For what it's worth, seven years later the box office boils down to:
Domestic: $77,591,831 20.7%
+ Foreign: $296,402,120 79.3%
= Worldwide: $373,993,951

The question always was "how well does this big budget Hollywood movie do in the US," because the studio gets a higher percentage of the take from US box office than from elsewhere... IIRC, the studio gets half of the US, a quarter of the foreign. So the studio would have gotten about $38.8M + $74.1M = $112.9 M. The budget was a whopping $135 million, and in general movies are assumed to spend as much on marketing as on production, so the movie probably cost the studio something like $270M. So by standard Hollywood accounting, it lost something like $157M. Of course, Hollywood accounting is more akin to black magic and outright lies, so who can say. And of course DVD and BluRay sales can make a bomb into a success later.

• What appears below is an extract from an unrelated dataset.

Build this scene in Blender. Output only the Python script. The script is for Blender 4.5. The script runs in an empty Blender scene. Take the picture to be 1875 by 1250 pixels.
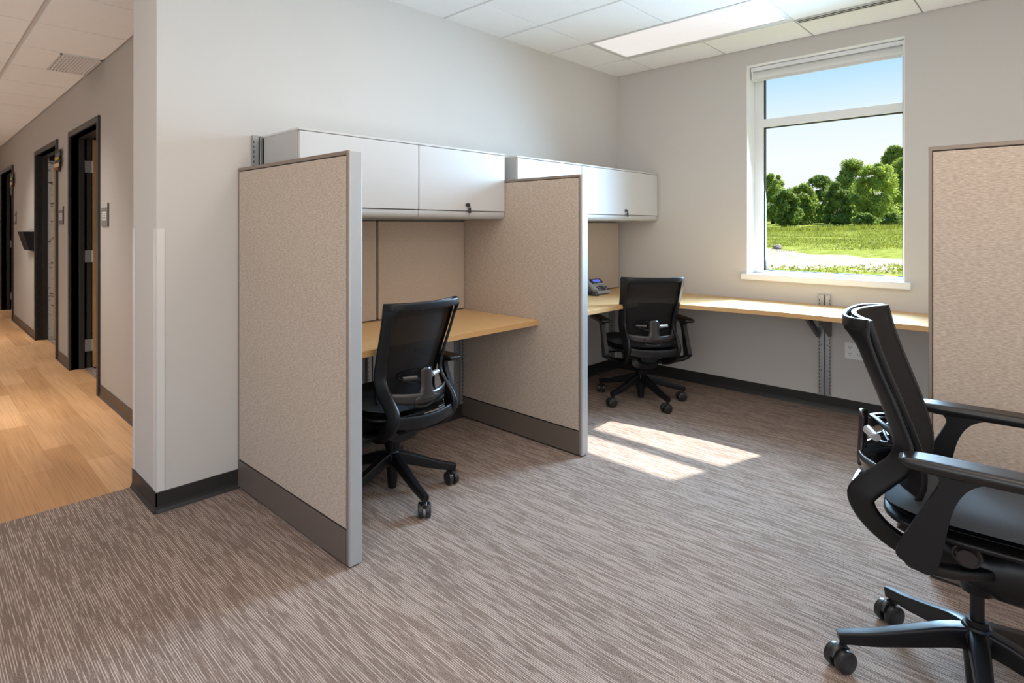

But *now* the question is becoming less "how well does it do in the US" and more "how well does it do in China." So if there's a sequel, expect it to be tweaked accordingly, either with overall plot changes (like with Transformers: Extinction), or with major portions that can swap in and out for the different markets (like one of the later Iron Man movies that had scenes shot specifically for the Chinese release). Somehow I suspect any plot elements that have Japan colonizing China will be juuuuuuuuuust a little different...
 
congratulation, Justo Miranda
this is excellent work and very hilarious

on Orionblamblam remark

Seems $373,993,951 is not enough to get a Sequel, seven years past and nothing happen
YUPPIE !
Because i still hate that movie, i try several time to watch but i change channel or watch Netflix instead...
 
Michel Van said:
Seems $373,993,951 is not enough to get a Sequel,

$374 million is a lot of money, but not much of a return on a $135M investment... especially with the skewed national results.

I'm still waiting for that sequel to "John Carter." I think I'll be waiting for a while.